Early next year, global distribution system providers Amadeus and Travelport GDS plan to launch some components of their new point-of-sale agency desktop tools using interoperable technologies that enable access to multiple global distribution systems and third-party technology.
New point-of-sale developments include the movement of profile information out of GDSs and into stand-alone databases, giving agencies more flexible technology choices and less reliance on a single global distribution system for content.
Theoretically enabling agents to process reservations in a single booking environment, GDSs promise the new desktop developments will bring some core mid-office functions to the front end.
Travelport has integrated the G2 SwitchWorks assets it acquired in April for its point of sale and is scheduled for beta testing toward year-end
(BTNonline, April 4).Next year's first rollout stage will include integration between the separate profile and records databases and the booking platform, some advertising components, administrative system management tools and access to Travelport's three global distribution systems—Apollo, Galileo and Worldspan—as well as Sabre's, pending commercial agreements, said Travelport GDS senior vice president Flo Lugli.
Amadeus' point-of-sale launch leverages the company's collaborative technology approach (see story), which professes interoperability with third-party and competitor technology and offers GDS neutrality, according to group vice president of the multinational customer group Gillian Gibson.
Sabre Travel Network also has been working to consolidate its agent desktop variations into its MySabre platform.
The company also has moved to technology that enables integration with its customers' technology and third-party software.
Sabre also has begun to adapt the agent point of sale to new airline merchandizing models with branded fare display capabilities for Qantas Airways and XML data feeds to support carriers' new merchandizing platforms.
Despite its competitors' assertions of GDS agnosticism, commercial discussions will determine interoperability, said Sabre Travel Network senior vice president of North America Chris Kroeger.

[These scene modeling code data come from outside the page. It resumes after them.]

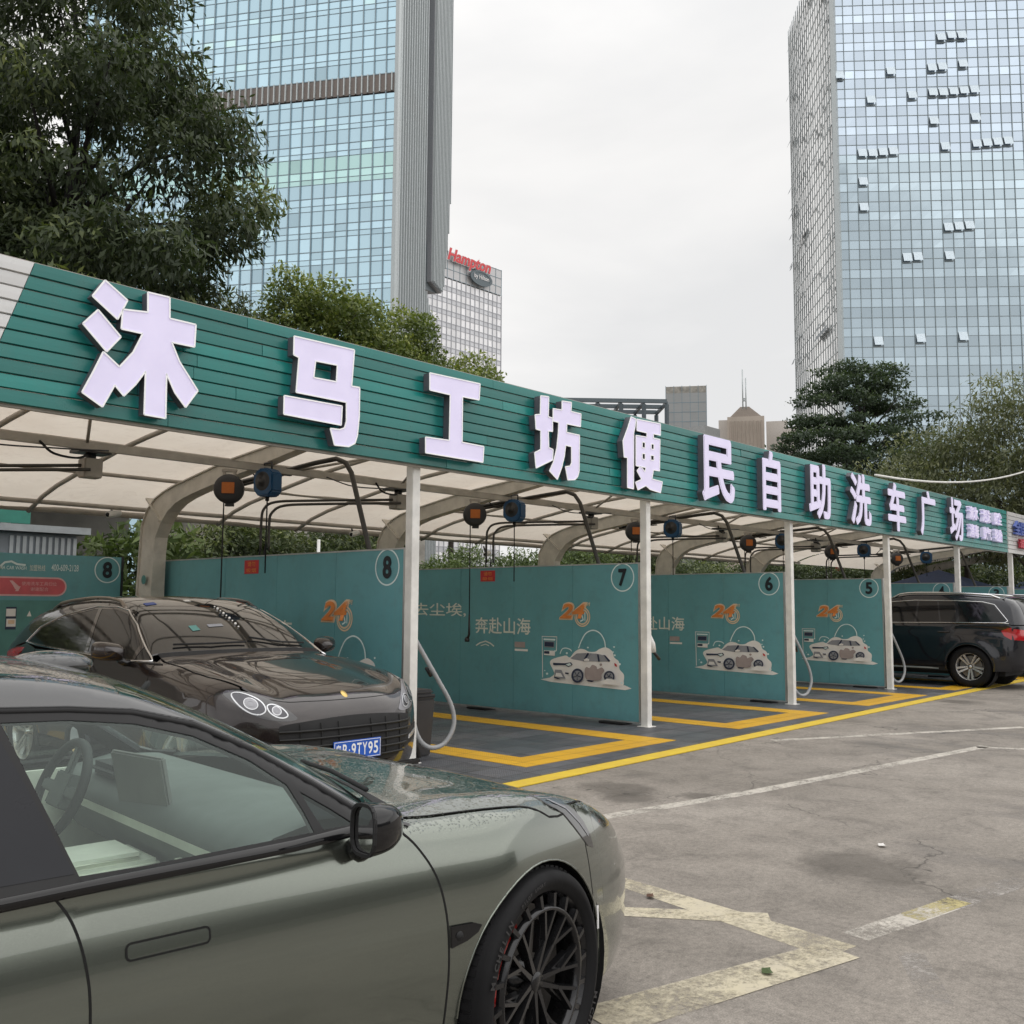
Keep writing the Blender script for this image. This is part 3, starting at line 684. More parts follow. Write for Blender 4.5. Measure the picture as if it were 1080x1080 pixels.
def partition(num, x, label, full=True):
    pt = thing('partition', label, 'partition', (x, PY0, 0), group='teal partitions between the wash bays')
    PM = Matrix(((0, 0, -1, x-.018), (-1, 0, 0, 0), (0, 1, 0, 0), (0, 0, 0, 1)))       # local x = -Y, y = Z, out = -X
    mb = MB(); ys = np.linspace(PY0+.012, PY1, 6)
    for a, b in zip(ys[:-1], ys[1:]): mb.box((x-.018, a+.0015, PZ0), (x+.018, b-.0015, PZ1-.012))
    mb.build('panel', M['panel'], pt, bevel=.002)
    mb = MB(); mb.box((x-.024, PY0-.012, PZ0-.01), (x+.024, PY0+.012, PZ1+.004)); mb.box((x-.022, PY0+.012, PZ1-.012), (x+.022, PY1, PZ1+.004)); mb.box((x-.022, PY0+.012, PZ0-.02), (x+.022, PY1, PZ0))
    mb.build('edge_trim', M['alu'], pt)
    for fy in (7.75, 10.2): 
        mb = MB(); mb.box((x-.12, fy-.3, .024), (x+.12, fy+.1, .052)); mb.build('foot', M['black_matte'], pt, bevel=.01)
    # number
    c = (-7.515, 1.925)
    nr = ringmesh(pt, 'number_ring', PM, c, .172, .188, M['ring_white'])
    put_text(num, PM, c[0]-.068, c[0]+.068, c[1]-.115, c[1]+.115, 'number', M['print_black'], pt, bold=.03)
    if not full: return pt
    put_text('24', PM, -8.60, -8.10, 1.355, 1.60, 'hours_sign', M['print_tan'], pt, offset=.075, shear=.25, lift=.0025)
    flat(pt, 'clock_emblem', PM, KL, lift=.004)
    put_text('24', PM, -8.575, -8.125, 1.375, 1.58, 'hours_sign', M['print_orange'], pt, offset=.03, shear=.25, lift=.0150)
    put_text('小时', PM, -8.17, -8.04, 1.545, 1.60, 'hours_sign', M['print_tan'], pt, offset=.01, lift=.0165)
    flat(pt, 'printed_car', PM, CP); flat(pt, 'printed_kiosk', PM, KP)
    put_text('一洗去尘埃,', PM, -12.35, -10.42, 1.37, 1.58, 'slogan', M['print_cream'], pt, offset=.008)
    put_text('奔赴山海', PM, -10.22, -9.12, 1.13, 1.37, 'slogan', M['print_cream'], pt, offset=.012)
    it = [(ribbon2([(-10.2, .95), (-10.12, .99), (-10.0, 1.02), (-9.9, .99), (-9.83, .95)], .02), 'print_cream'), (ribbon2([(-10.1, .95), (-10.0, .975), (-9.93, .955)], .014), 'print_cream')]
    flat(pt, 'logo', PM, it)
    it = [([(-9.42, .90), (-9.17, .90), (-9.17, .93), (-9.42, .93)], 'print_foam'), ([(-9.42, .95), (-9.22, .95), (-9.22, 1.03), (-9.42, 1.03)], 'print_mud')]
    flat(pt, 'small_print', PM, it)
    # small red notice near the top
    it = [([(-10.12, 1.90), (-9.82, 1.90), (-9.82, 2.06), (-10.12, 2.06)], 'print_red')]
    nt_ = flat(pt, 'red_notice', PM, it); put_text('请勿', PM, -10.05, -9.89, 1.985, 2.045, 'notice_text', M['print_orange'], nt_, offset=.01, lift=.006); put_text('吸烟', PM, -10.07, -9.87, 1.915, 1.965, 'notice_text', M['print_orange'], nt_, offset=.01, lift=.006)
    return pt
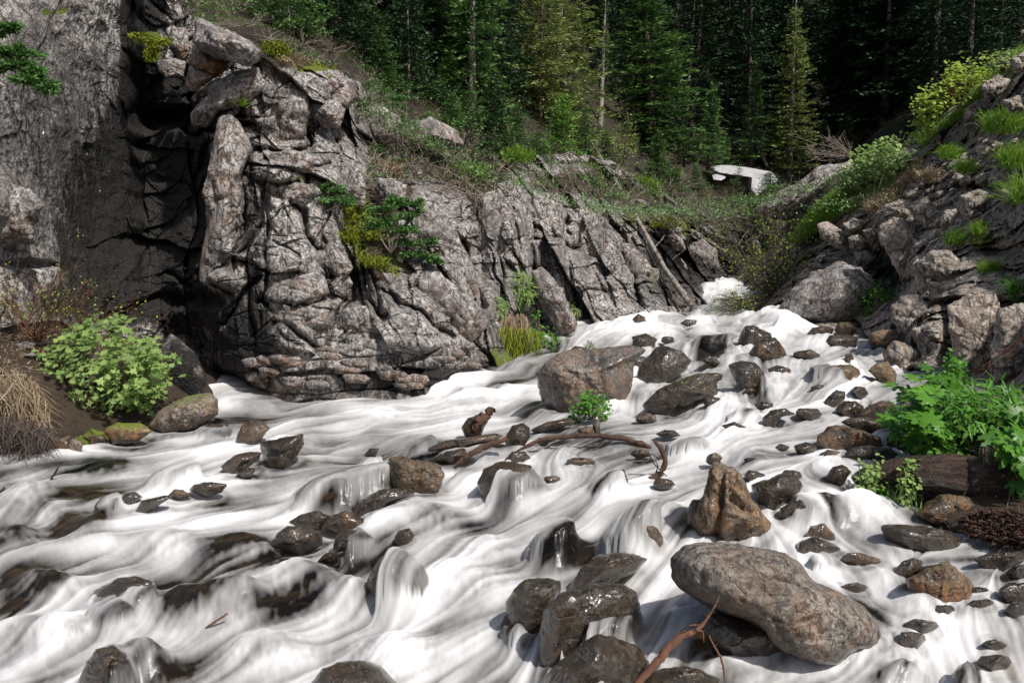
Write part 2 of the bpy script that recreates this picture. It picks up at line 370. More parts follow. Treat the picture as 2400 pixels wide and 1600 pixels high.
FLOW = [(1670, 640, 1560, 700), (1600, 700, 1350, 780), (1790, 720, 1850, 770), (1400, 740, 1280, 825), (1700, 800, 1640, 870), (2020, 760, 1950, 850), (1900, 850, 1840, 950),
        (1240, 870, 1020, 930), (1480, 850, 1478, 930), (1700, 900, 1690, 960), (1900, 950, 1720, 1020), (1800, 1020, 1500, 1100), (1600, 980, 1400, 1020), (1000, 960, 600, 1000),
        (700, 960, 400, 1020), (400, 1020, 50, 1080), (1200, 1010, 950, 1060), (1300, 1060, 1240, 1150), (1100, 1100, 800, 1200), (800, 1080, 400, 1180), (400, 1130, 100, 1200),
        (100, 1120, -50, 1180), (600, 1250, 200, 1400), (200, 1250, -50, 1380), (1200, 1200, 1000, 1400), (1000, 1280, 880, 1400), (1400, 1150, 1100, 1320), (1550, 1130, 1380, 1230),
        (1400, 1300, 1150, 1430), (900, 1400, 500, 1520), (500, 1400, 230, 1560), (300, 1450, -20, 1580), (1200, 1450, 900, 1590), (1880, 1120, 2060, 1210), (1920, 1370, 2270, 1480),
        (2100, 1500, 1960, 1600), (2300, 1420, 2380, 1520), (1550, 1290, 1450, 1410), (1350, 1480, 1300, 1570), (2000, 1280, 2080, 1360), (1900, 1540, 1750, 1600), (2200, 1330, 2080, 1330), (700, 1250, 480, 1300)]
FLOW = [tuple(q * KS for q in f) for f in FLOW]
_fp = []; _fd = []
for (u0, v0, u1, v1) in FLOW:
    p0 = PN(u0, v0, hit(u0, v0))[:2]; p1 = PN(u1, v1, hit(u1, v1))[:2]; e = p1 - p0; _fp.append((p0 + p1) / 2); _fd.append(e / (np.linalg.norm(e) + 1e-6))
_fp = np.array(_fp); _fd = np.array(_fd)
num = 0; den = 0
for k in range(len(_fp)):
    q = ((aa - _fp[k, 0] / _fp[k, 1]) / 0.09) ** 2 + ((np.log(dd / _fp[k, 1])) / 0.16) ** 2
    wgt = 1 / (q + 0.05) ** 1.6
    num = num + wgt[..., None] * _fd[k]; den = den + wgt
FD = num / den[..., None]; FD /= np.linalg.norm(FD, axis=-1, keepdims=True) + 1e-9
# wander a little
angn = vnoise(np.stack([WX * 1.6, dd * 1.6, 0 * dd], -1), 21) * 0.35 + vnoise(np.stack([WX * 5, dd * 5, 0 * dd], -1) / np.maximum(dd[..., None] / 5, 1), 22) * 0.22
ca, sa = np.cos(angn), np.sin(angn); FD = np.stack([FD[..., 0] * ca - FD[..., 1] * sa, FD[..., 0] * sa + FD[..., 1] * ca], -1)

# humps where water runs over hidden stones: (photo column, row, radius px, height m, foam change at the crest)
HUMPS = [(1790, 745, 60, 0.34, .25), (1600, 660, 45, .18, .2), (1450, 735, 55, .14, .2), (1380, 765, 40, .12, .2), (1620, 790, 45, .12, -.35), (1560, 770, 40, .08, .1), (1905, 1500, 95, .16, .3), (1975, 1170, 85, .14, .25), (1900, 1185, 45, .10, -.45),
         (60, 1130, 60, .12, .1), (30, 1215, 60, .12, -.5), (180, 1180, 60, .10, -.5), (560, 1250, 70, .10, -.35), (700, 1350, 110, .16, -.25), (450, 1400, 95, .13, -.45), (560, 1400, 70, .12, -.4), (130, 1330, 60, .1, -.35),
         (1310, 1255, 45, .10, -.6), (1280, 1285, 40, .06, -.6), (1540, 1180, 60, .08, -.1), (820, 1380, 60, .10, -.2), (330, 1540, 70, .14, -.35), (1000, 1180, 60, .07, -.25), (1130, 905, 55, .12, .2), (1060, 925, 60, .10, .15),
         (880, 950, 50, .08, .1), (640, 1020, 50, .06, .1), (1330, 1060, 50, .08, .2), (1640, 1010, 60, .07, .1), (1720, 1050, 50, .06, .2), (1420, 1010, 50, .06, -.2), (2120, 1400, 60, .06, .1), (2080, 1580, 60, .1, -.5),
         (1430, 900, 40, .10, .3), (1770, 870, 50, .12, .2), (1850, 860, 50, .1, .2), (1680, 830, 50, .08, -.2), (1560, 850, 30, .08, .2), (2020, 1330, 40, .05, .2), (380, 1240, 60, .06, .1), (900, 1500, 90, .1, .2), (1050, 1340, 90, .08, .2),
         (250, 1060, 60, .06, -.3), (780, 1120, 60, .06, -.35), (1100, 1250, 70, .07, .1), (900, 1200, 60, .05, .1), (100, 1450, 90, .1, .1), (620, 1500, 90, .1, .1), (1700, 1370, 30, .04, 0), (1570, 1440, 50, .06, .2), (1400, 1420, 40, .06, .2)]
DARK = [(540, 955, 70, 22, .9), (700, 940, 60, 8, .5), (850, 1005, 110, 10, .35), (200, 1120, 90, 22, .6), (20, 1210, 60, 45, .7), (190, 1190, 60, 40, .7), (300, 1105, 60, 12, .4), (600, 1240, 130, 26, .6), (640, 1295, 150, 22, .85),  # first patch paints the shaded water by the cave mouth dark
        (470, 1265, 50, 35, .6), (20, 1330, 45, 55, .8), (130, 1320, 50, 50, .5), (390, 1330, 90, 35, .6), (250, 1400, 80, 45, .7), (440, 1400, 110, 45, .75), (620, 1410, 60, 45, .6), (330, 1530, 90, 50, .7), (480, 1560, 70, 30, .4),
        (1120, 1590, 120, 18, .8), (1280, 1585, 120, 40, .85), (1700, 1585, 170, 32, .85), (2260, 1410, 110, 26, .75), (2340, 1480, 70, 35, .8), (2210, 1320, 140, 18, .85), (2360, 1260, 90, 18, .9), (1625, 1425, 50, 40, .7), (1480, 1395, 60, 25, .5),
        (740, 1150, 90, 22, .7), (860, 1110, 70, 18, .5), (1000, 1050, 110, 16, .5), (1110, 1030, 70, 14, .7), (720, 1075, 60, 8, .3), (1540, 1185, 45, 30, .4), (1400, 1120, 50, 22, .4), (1090, 1190, 90, 22, .4), (1190, 1210, 40, 18, .4),
        (1640, 808, 50, 14, .6), (1390, 965, 60, 12, .3), (1290, 1010, 90, 14, .5), (1310, 1260, 60, 40, .6), (1570, 1110, 30, 12, .2), (1850, 1230, 60, 12, .5), (2010, 1200, 90, 14, .2), (2050, 1310, 70, 14, .4), (1960, 1420, 60, 16, .3),
        (1430, 1060, 60, 12, .2), (2060, 1010, 60, 16, .7), (1980, 960, 40, 12, .4), (1850, 1130, 40, 20, .6), (1760, 1010, 70, 8, .2), (1240, 1040, 40, 12, .4), (1010, 1180, 90, 18, .4), (880, 1260, 50, 20, .4), (760, 1290, 60, 14, .7), (700, 1400, 60, 30, .4),
        (1500, 1480, 120, 30, .35), (1640, 1500, 80, 30, .5), (1780, 1530, 120, 20, .5), (1990, 1400, 70, 22, .25), (1270, 930, 40, 16, .3), (2000, 1540, 30, 40, .2)]

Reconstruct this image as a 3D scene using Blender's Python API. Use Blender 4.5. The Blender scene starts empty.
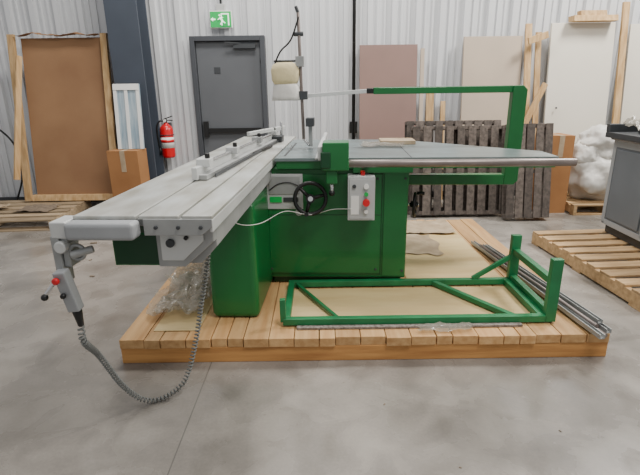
import bpy, bmesh, math, random
from mathutils import Vector, Matrix, noise
random.seed(7)
S=bpy.context.scene
# ---------------------------------------------------------------- materials
def rgb(h):
    h=h.lstrip('#'); v=[int(h[i:i+2],16)/255 for i in (0,2,4)]
    return tuple(((c/12.92) if c<=.04045 else ((c+.055)/1.055)**2.4) for c in v)+(1,)
def mat(name,col,rough=.5,metal=0,var=.12,nscale=6,stretch=(1,1,1),bump=0,bscale=40,island=0,col2=None,emit=0,alpha=1,trans=0,coat=0,detail=6):
    m=bpy.data.materials.new(name); m.use_nodes=True
    nt=m.node_tree; N=nt.nodes; L=nt.links; p=N['Principled BSDF']
    c=rgb(col) if isinstance(col,str) else col
    tc=N.new('ShaderNodeTexCoord'); mp=N.new('ShaderNodeMapping'); mp.inputs['Scale'].default_value=stretch
    L.new(tc.outputs['Object'],mp.inputs['Vector'])
    nz=N.new('ShaderNodeTexNoise'); nz.inputs['Scale'].default_value=nscale; nz.inputs['Detail'].default_value=detail
    L.new(mp.outputs[0],nz.inputs['Vector'])
    cr=N.new('ShaderNodeValToRGB')
    cr.color_ramp.elements[0].position=.3; cr.color_ramp.elements[1].position=.7
    if col2: a=rgb(col2); b=c
    else:
        a=tuple(x*(1-var) for x in c[:3])+(1,); b=tuple(min(1,x*(1+var)) for x in c[:3])+(1,)
    cr.color_ramp.elements[0].color=a; cr.color_ramp.elements[1].color=b
    L.new(nz.outputs[0],cr.inputs[0])
    out=cr.outputs[0]
    if island:
        g=N.new('ShaderNodeNewGeometry'); mr=N.new('ShaderNodeMapRange')
        mr.inputs['To Min'].default_value=1-island; mr.inputs['To Max'].default_value=1+island*.6
        L.new(g.outputs['Random Per Island'],mr.inputs['Value'])
        h=N.new('ShaderNodeHueSaturation'); L.new(mr.outputs[0],h.inputs['Value']); L.new(out,h.inputs['Color']); out=h.outputs[0]
    L.new(out,p.inputs['Base Color'])
    p.inputs['Roughness'].default_value=rough; p.inputs['Metallic'].default_value=metal
    p.inputs['Coat Weight'].default_value=coat
    if emit:
        L.new(out,p.inputs['Emission Color']); p.inputs['Emission Strength'].default_value=emit
    if alpha<1: p.inputs['Alpha'].default_value=alpha
    if trans: p.inputs['Transmission Weight'].default_value=trans
    if bump:
        n2=N.new('ShaderNodeTexNoise'); n2.inputs['Scale'].default_value=bscale; n2.inputs['Detail'].default_value=5
        L.new(mp.outputs[0],n2.inputs['Vector'])
        bp=N.new('ShaderNodeBump'); bp.inputs['Strength'].default_value=bump; bp.inputs['Distance'].default_value=.01
        L.new(n2.outputs[0],bp.inputs['Height']); L.new(bp.outputs[0],p.inputs['Normal'])
    return m
GREEN=mat('green_machine_paint','#0c6831',.36,0,.14,3,bump=.03,coat=.2)
GREEND=mat('green_paint_dark','#084022',.45,0,.15,5)
GREENF=mat('green_frame_paint','#1b7344',.45,0,.2,8)
ALU=mat('aluminium','#cbcdcb',.42,.25,.10,3,(1,1,1),bump=.02)
ALUD=mat('aluminium_dull','#9fa1a0',.5,.4,.14,8)
DECK=mat('deck_aluminium','#c9ccc9',.36,.25,.10,5,(2.5,.8,1),bump=.02,col2='#a29f93')
STEEL=mat('table_steel','#859496',.34,.5,.14,5,(1,2,1),col2='#757f7e')
CHROME=mat('bright_steel','#d0d0d0',.22,.85,.05)
RAILM=mat('dark_steel_tube','#857b76',.38,.5,.15,10)
BLACK=mat('black_plastic','#161616',.42,0,.1)
DGREY=mat('dark_grey','#3a3d40',.5,0,.12)
LGREY=mat('light_grey_plastic','#b4b6b5',.5,0,.05)
CAPM=mat('grey_end_cap','#9c9fa1',.5,.1,.08)
WHITE=mat('white_plastic','#e8e8e4',.45,0,.04)
RED=mat('red_paint','#d0101c',.3,0,.06,coat=.3)
BTNG=mat('green_button','#18b050',.35,0,.05)
PINE=mat('pine_wood','#d4ac78',.7,0,.2,5,(6,.5,6),bump=.15,island=.16,col2='#b88b58')
PINEX=mat('pine_wood_beam','#d39c5c',.7,0,.2,5,(.5,6,6),bump=.15,island=.15,col2='#a87440')
PINEL=mat('pale_wood','#cfae80',.75,0,.2,5,(6,6,.6),bump=.1,island=.2,col2='#a88455')
OLDW=mat('weathered_wood','#6c625b',.85,0,.2,5,(6,6,.6),bump=.2,island=.35,col2='#463f3a')
CARD=mat('cardboard','#a8774a',.85,0,.1,3,col2='#96683e')
CARDL=mat('brown_fibreboard','#9a7654',.75,0,.1,1.6,(1,1,1),col2='#866244')
MAUVE=mat('brown_panel','#866c64',.7,0,.06,2)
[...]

"How that actually extends itself to be interoperable with other environments will clearly be based on how we work with our customers to have that profile information interoperable with their HR systems and others they have inside their environment," Kroeger said. "You are now in a position to be able to do that because you are in an open world to talk to each other. Whether you end up in a world where it's interoperable with other global distribution systems, I don't know if that's the case. That ultimately isn't a technology discussion. It's a commercial business discussion. The marketplace will ultimately play that out."
While new point-of-sale and records databases are months away, mega travel management companies have invested hundreds of millions of dollars in building technology suites based less on global distribution systems and more on super passenger name record technology
(BTNonline, Aug. 13, 2007).Decreased reliance on global distribution systems and the move for those companies to provide more services and customizable products is bringing an evolution to the economic model.
"The global distribution systems fight tooth and nail for agency segments," Travelport's Lugli said. "Giving agencies more flexibility in relationships will move the focus away from segments and into a new model of service and empowerment tools."
Lugli even envisions the scenario where Travelport could provide an agency technology "without perhaps any of those bookings going through our own global distribution systems," she said. "We are no longer limited by a single economic model of segments. It will be very liberating for us and our customers as well."
Long-term potential economic changes aside, building mid-office functions onto the front end, whether from their own software or such third-party providers as TRX's Correx or Cornerstone Information Systems' IQCX, will offer agents access to more processes, increase transaction speed and potentially drive costs down.
TRX president and CEO Trip Davis said bringing mid-office function to the front end is a move in the right direction, but could reduce flexibility.
"Every single agency and corporation wants the flexibility to move their volume when and where necessary," Davis said. "That's an economic decision and a functional decision. Just because a global distribution system offers functionality doesn't mean it puts the corporation or an agency in the position where they don't want to manage that flexibility and switch between those systems."
While the new points of sale are customizable and scalable to fit agency needs, HRG has gone its own route in developing HRG Point of Sale, which it plans to roll out in the first quarter of 2009.
The HRG system, which is part of its Universal Super Platform technology, uses multi-GDS and non-GDS content, can drive bookings to suppliers or global distribution systems through rule-based engines and gives the company the ability for a standard booking process across regions.
"We want to control the desktop," said HRG North America executive vice president of technology Ted Brooks. "In the cases where the global distribution systems can't provide at the cost we need, the services or the content we need, it enables us to look at other places."